Como a corrida está tão renhida, em alguns estados o resultado poderá ser determinado por um punhado de votos. “Ambos os partidos terão de aceitar o resultado”, comenta Katie Deal, analista de Washington na divisão de ações da T. Rowe Price. “É de esperar que ambas as partes sigam todos os procedimentos processuais, políticos e legais, um mecanismo possível para assegurar que todos os votos são contados”.

Recordemos o que se passou da última vez que a contagem dos votos chegou aos tribunais. Nas eleições de 2000, quando o resultado foi contestado, o S&P 500 caiu 5,6% nos quatro dias seguintes de cotação. E com o passar das semanas o índice moveu-se numa faixa de 5% entre quedas e subidas até que Al Gore concedeu a vitória após mais de um mês depois da noite eleitoral.

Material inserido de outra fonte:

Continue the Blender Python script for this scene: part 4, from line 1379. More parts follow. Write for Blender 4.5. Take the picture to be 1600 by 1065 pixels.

O medo dos mercados: um Congresso dividido

Mas não se vão dissipar todas as dúvidas quando conhecermos o próximo presidente dos Estados Unidos. O cenário mais temido pelas gestoras era um presidente sem controlo forte por parte do seu partido no Congresso. E parece que os piores presságios se vão cumprir. Ganhe quem ganhar. Porque como aponta Fedeli, um Congresso dividido significa atrasos na execução das políticas e no que, acreditamos, é um pacote de estímulos muito necessário a curto prazo.

A primeira reação a curto prazo poderá ser os investidores adotarem uma atitude defensiva. “Com o resultado indeciso, haverá um aumento da volatilidade até que se resolva o resultado das eleições. O dólar americano continuará a ser influenciado pela incerteza e os rendimentos das obrigações do Tesouro americano vão cair. Também se pode esperar que os ativos de risco tenham uma rentabilidade inferior até que haja mais transparência”, afirma Paul Brain, responsável de Obrigações da Newton Investment Management (BNY Mellon IM).

Fedeli considera possível que se travem algumas consequências da onda azul que vimos surgir desde o verão e ainda mais durante os últimos dias: as ações dos mercados emergentes e as divisas, incluindo a China, o tema das energias renováveis (com expectativa de que uma administração de Biden favoreça políticas mais respeitosas para com o  meio ambiente) e os cíclicos sobre as grandes tecnologias. Também considera provável que vejamos algum alívio sobre possíveis consequências de uma vitória da onda vermelha, como o petróleo, ou Rússia, que é um país que se espera que incorra em sanções sob a administração de Biden.